"Adding to pressures, inpatient volumes are dropping.
"With pending budget sequestration at the federal level, health reform implementation, and continuing pressure on state budgets, we believe the next several years will be difficult for most providers," said S&P. "Furthermore, we believe that the improvements of the past several years may be reaching their limit and thus will not be able to keep pace with longer-term revenue pressures, especially in light of weaker volumes."Sooner or later providers, notoriously risk adverse, will be forced to admit that cautious incrementalism is little more than death by a thousand cuts - a slow death, but death nevertheless.
"S&P says more rating downgrades are possible for not-for-profit healthcare systems over the next two years. It noted that the proportion of systems with positive or stable outlooks is shrinking, which "supports our opinion the multiyear trend of improved financial ratios is unlikely to continue."
Many see salvation in mergers and/or acquisition. Putting a bunch of soon-to-be-crummy balance sheets together doesn't make the collective any less crummy.
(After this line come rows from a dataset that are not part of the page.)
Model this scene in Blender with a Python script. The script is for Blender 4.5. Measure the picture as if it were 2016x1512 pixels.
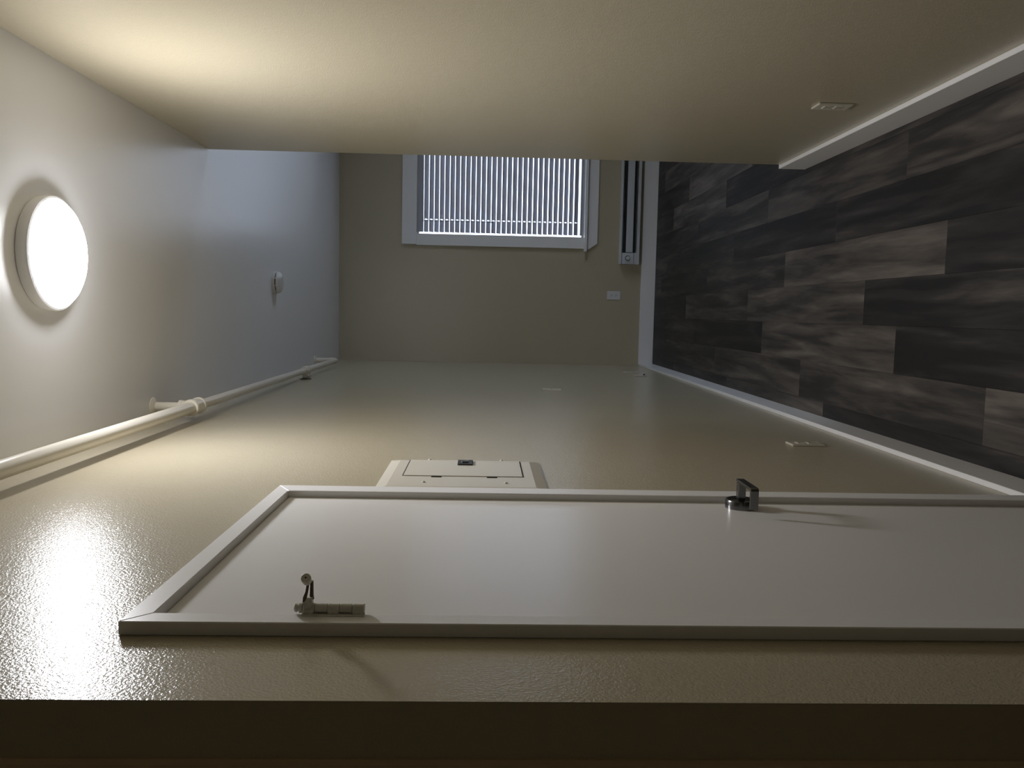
import bpy, bmesh, math, random
from mathutils import Vector, Matrix
R_ = random.Random(7)
for o in list(bpy.data.objects): bpy.data.objects.remove(o)
SC = bpy.context.scene
COL = SC.collection
PI = math.pi

# ------------------------------------------------------------------ camera
H = 2.8426                      # ceiling height
XL, XR, YF, YE, YC = -0.4571, 0.7338, 7.5517, 4.0338, 0.9444
r2 = Vector((0.99610621, 0.08632695, 0.01789094))
u2 = Vector((-0.02073669, 0.03218143, 0.9992669))
fw = Vector((-0.08568791, 0.99574696, -0.03384626))
cam = bpy.data.cameras.new('camera')
cam.sensor_width = 36.0
cam.lens = 36.0 * 1639.13 / 2016.0
cam.clip_start = 0.02
camo = bpy.data.objects.new('camera', cam); COL.objects.link(camo)
mx = Matrix.Identity(4)
for i in range(3):              # the phone was held sideways: world-up runs to picture-left
    mx[i][0] = -u2[i]; mx[i][1] = r2[i]; mx[i][2] = -fw[i]
mx[2][3] = 1.5318
camo.matrix_world = mx
SC.camera = camo

# ------------------------------------------------------------------ world, light, exposure
LAMP_STRENGTH = 148.0
LAMP_COLOR = (0.96, 0.965, 1.0)
SKY_STRENGTH = 4.4
w = bpy.data.worlds.new('overcast_sky'); SC.world = w; w.use_nodes = True
bg = w.node_tree.nodes['Background']
bg.inputs[0].default_value = (0.76, 0.82, 1.0, 1); bg.inputs[1].default_value = SKY_STRENGTH
vs = SC.view_settings
vs.view_transform = 'Standard'; vs.look = 'None'; vs.gamma = 1.0; vs.use_curve_mapping = False
vs.exposure = 0.0

# ------------------------------------------------------------------ helpers
def box(bm, x0, x1, y0, y1, z0, z1, bev=0.0, seg=1):
    t = bmesh.new()
    bmesh.ops.create_cube(t, size=1.0)
    for v in t.verts:
        v.co = Vector((x0 + (v.co.x + .5) * (x1 - x0), y0 + (v.co.y + .5) * (y1 - y0), z0 + (v.co.z + .5) * (z1 - z0)))
    if bev: bmesh.ops.bevel(t, geom=list(t.edges), offset=bev, segments=seg, profile=.5, affect='EDGES')
    merge(bm, t)
def merge(bm, t):
    m = bpy.data.meshes.new('tmp'); t.to_mesh(m); t.free(); bm.from_mesh(m); bpy.data.meshes.remove(m)
def basis(d):
    d = d.normalized(); a = Vector((0, 0, 1)) if abs(d.z) < .9 else Vector((1, 0, 0))
    u = d.cross(a).normalized(); return u, d.cross(u).normalized()
def lathe(bm, org, axis, prof, n=24):
    """prof: list of (radius, height along axis); closed at the ends when the radius is 0"""
    org = Vector(org); axis = Vector(axis).normalized(); u, v = basis(axis)
    rings = []
    for r, h in prof:
        c = org + axis * h
        if r < 1e-6: rings.append([bm.verts.new(c)])
        else: rings.append([bm.verts.new(c + (u * math.cos(2 * PI * k / n) + v * math.sin(2 * PI * k / n)) * r) for k in range(n)])
    for a, b in zip(rings, rings[1:]):
        for k in range(n):
            k2 = (k + 1) % n
            if len(a) == 1 and len(b) == 1: continue
            if len(a) == 1: bm.faces.new((a[0], b[k], b[k2]))
            elif len(b) == 1: bm.faces.new((a[k], b[0], a[k2]))
            else: bm.faces.new((a[k], b[k], b[k2], a[k2]))
def cyl(bm, p, q, r, n=20, bev=0.0):
    p, q = Vector(p), Vector(q); L = (q - p).length
    if bev: prof = [(0, 0), (r - bev, 0), (r, bev), (r, L - bev), (r - bev, L), (0, L)]
    else: prof = [(0, 0), (r, 0), (r, L), (0, L)]
    lathe(bm, p, q - p, prof, n)
def tube(bm, pts, r, n=12):
    pts = [Vector(p) for p in pts]; rings = []; pu = None
    for i, p in enumerate(pts):
        d = (pts[min(i + 1, len(pts) - 1)] - pts[max(i - 1, 0)]).normalized()
        if pu is None: u, v = basis(d)
        else:
            u = (pu - d * pu.dot(d)).normalized(); v = d.cross(u)
        pu = u
        rr = r[i] if isinstance(r, (list, tuple)) else r
        rings.append([bm.verts.new(p + (u * math.cos(2 * PI * k / n) + v * math.sin(2 * PI * k / n)) * rr) for k in range(n)])
    for a, b in zip(rings, rings[1:]):
        for k in range(n): bm.faces.new((a[k], a[(k + 1) % n], b[(k + 1) % n], b[k]))
    bm.faces.new(rings[0][::-1]); bm.faces.new(rings[-1])
def prism(bm, poly, axis, a0, a1):
    """extrude a 2D polygon (the two other axes in order) along axis 0/1/2 from a0 to a1"""
    def mk(p, a):
        c = [0, 0, 0]; o = [i for i in range(3) if i != axis]
        c[o[0]], c[o[1]] = p; c[axis] = a; return bm.verts.new(c)
    A = [mk(p, a0) for p in poly]; B = [mk(p, a1) for p in poly]; n = len(poly)
    bm.faces.new(A); bm.faces.new(B[::-1])
    for k in range(n): bm.faces.new((A[k], B[k], B[(k + 1) % n], A[(k + 1) % n]))
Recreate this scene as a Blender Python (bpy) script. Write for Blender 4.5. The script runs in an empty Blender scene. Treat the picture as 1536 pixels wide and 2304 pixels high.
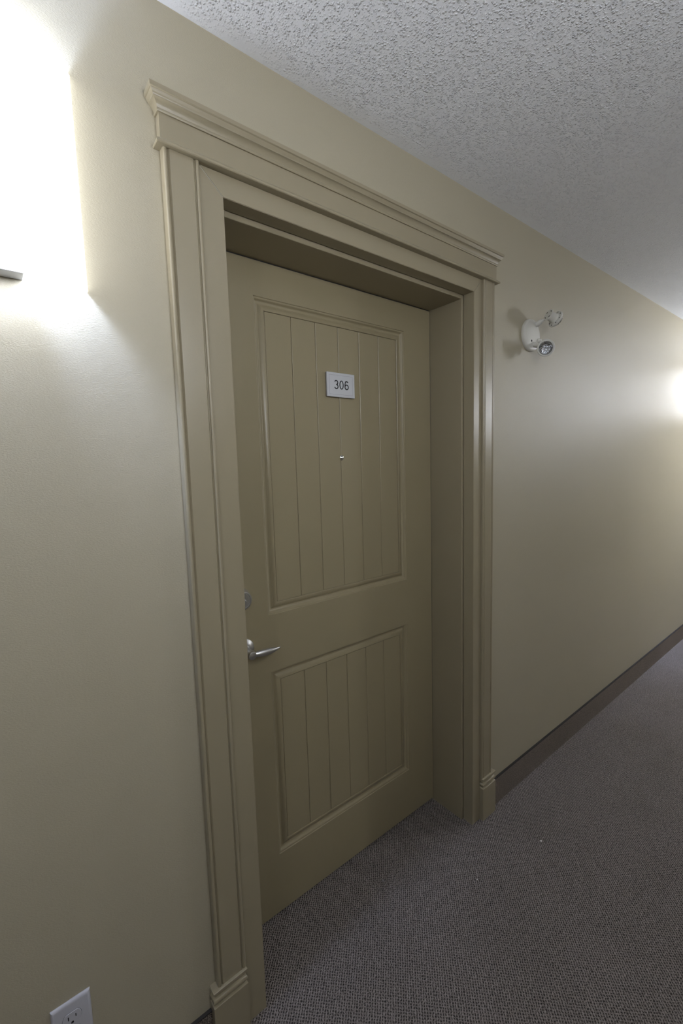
import bpy, bmesh, math, random
from mathutils import Vector, Matrix
random.seed(7)
S = bpy.context.scene
COL = S.collection

# ------------------------------------------------------------------ camera
YAW, PITCH, ROLL = map(math.radians, (38.22976, -6.00316, -1.66855))
FWD = Vector((math.sin(YAW)*math.cos(PITCH), math.cos(YAW)*math.cos(PITCH), math.sin(PITCH)))
R0 = Vector((math.cos(YAW), -math.sin(YAW), 0)); U0 = R0.cross(FWD)
RR = math.cos(ROLL)*R0 + math.sin(ROLL)*U0
UU = -math.sin(ROLL)*R0 + math.cos(ROLL)*U0
cd = bpy.data.cameras.new('camera'); cam = bpy.data.objects.new('camera', cd); COL.objects.link(cam)
cd.sensor_fit = 'VERTICAL'; cd.sensor_height = 36.0; cd.lens = 981.91763/2304*36.0
cd.clip_start = 0.02
cam.matrix_world = Matrix(((RR.x, UU.x, -FWD.x, -0.02344), (RR.y, UU.y, -FWD.y, -0.99606),
                           (RR.z, UU.z, -FWD.z, 1.4845), (0, 0, 0, 1)))
S.camera = cam

# ------------------------------------------------------------------ world, exposure, lamp levels
S.view_settings.view_transform = 'Standard'; S.view_settings.look = 'None'
S.view_settings.exposure = -0.03; S.view_settings.gamma = 1.0
S.view_settings.use_curve_mapping = False
W = bpy.data.worlds.new('world'); S.world = W; W.use_nodes = True
W.node_tree.nodes['Background'].inputs[0].default_value = (0.5, 0.55, 0.6, 1)
W.node_tree.nodes['Background'].inputs[1].default_value = 0.0
BULB_COL = (0.76, 0.94, 1.45); SHADE_COL = (0.965, 1.0, 1.08)
# (x along the corridor, wall, emission of the acrylic shade, emission of the bulb) of each wall sconce
SCONCES = [(0.0, 'door', 11.0, 500.0), (4.80, 'door', 62.0, 2500.0),
           (0.5, 'opposite', 24.0, 60.0), (4.4, 'opposite', 68.0, 900.0), (-1.1, 'opposite', 18.0, 200.0)]  # first and last of this row: unseen lamps added to fill the light
INNER = 1.0      # the inside of a shade is this much brighter than its outside

# ------------------------------------------------------------------ helpers
def link(o, parent=None):
    COL.objects.link(o)
    if parent is not None: o.parent = parent
    return o
def mesh_obj(name, bm, m, parent=None, smooth=False):
    bmesh.ops.recalc_face_normals(bm, faces=bm.faces)
    me = bpy.data.meshes.new(name); bm.to_mesh(me); bm.free()
    if smooth:
        for p in me.polygons: p.use_smooth = True
        try: me.set_sharp_from_angle(angle=math.radians(38))
        except Exception: pass
    me.materials.append(m)
    return link(bpy.data.objects.new(name, me), parent)
def empty(name, loc=(0, 0, 0), parent=None):
    o = bpy.data.objects.new(name, None); o.empty_display_size = 0.05
    link(o, parent); o.location = loc
    return o
def tag(o, label=None, cat=None, group=None, kind=None):
    if label: o['label'] = label
    if cat: o['category'] = cat
    if group: o['group'] = group
    if kind: o['kind'] = kind
    return o
def box(bm, x0, x1, y0, y1, z0, z1, bev=0.0, seg=2):
    vs = [bm.verts.new((x, y, z)) for x in (x0, x1) for y in (y0, y1) for z in (z0, z1)]
    F = [(0,1,3,2),(4,6,7,5),(0,4,5,1),(2,3,7,6),(0,2,6,4),(1,5,7,3)]
    fs = [bm.faces.new([vs[i] for i in f]) for f in F]
    if bev > 0:
        es = list({e for f in fs for e in f.edges})
        bmesh.ops.bevel(bm, geom=es, offset=bev, segments=seg, affect='EDGES', profile=0.5)
def ext_z(bm, poly, z0, z1):
    a = [bm.verts.new((x, y, z0)) for x, y in poly]; b = [bm.verts.new((x, y, z1)) for x, y in poly]
    n = len(poly)
    for i in range(n): bm.faces.new((a[i], a[(i+1) % n], b[(i+1) % n], b[i]))
    bm.faces.new(a[::-1]); bm.faces.new(b)
def sweep_u(bm, prof, x0, x1, yf, yw=0.0):
    """profile (d, z) run from the wall round three sides of a rectangle x0..x1 that stands yf proud of it"""
    rows = []
    for d, z in prof:
        rows.append([bm.verts.new(p) for p in ((x0-d, yw, z), (x0-d, -yf-d, z), (x1+d, -yf-d, z), (x1+d, yw, z))])
    for a, b in zip(rows, rows[1:]):
        for i in range(3): bm.faces.new((a[i], a[i+1], b[i+1], b[i]))
    for r in (rows[0], rows[-1]): bm.faces.new(r)
    n = len(rows)
    for i in range(n-1): bm.faces.new((rows[i][0], rows[i][3], rows[i+1][3], rows[i+1][0]))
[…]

And, usually, the consultants, lawyers and integration costs eat up the first 5 years of savings from any so-called "synergies."
Many see salvation in shiny new buildings with private rooms and in-lobby waterfalls. Few will find the new business volumes to justify more balance sheet leverage (see "crummy" - above.)
And many see salvation in massive IT investments- Big Data, EMRs, portals, etc. I hope they're right. I fear they're not, but it'll take five years to really know how soundly these systems were reviewed, acquired and implemented. Sitting here it's easy to predict more failures than successes.
In the meantime, under either fee for service or risk-based reimbursement, a "low delivered cost" position looks better and better. It's the only strategy offering a possibility of success regardless of scenario. But here providers have been far too timid, scrabbling in the dirt for a few percentage points of margin improvement instead of challenging themselves to find 30%, 40%, even 50% savings on an episode of care.
They're not going to achieve that by cutting the marketing budget (again) or designing buildings offering more of the same.
No, it won't happen until providers finally do hit that wall. Maybe then they'll realize that the only path to survival requires getting radical about lots of things - including ditching that leadership box in which they find themselves.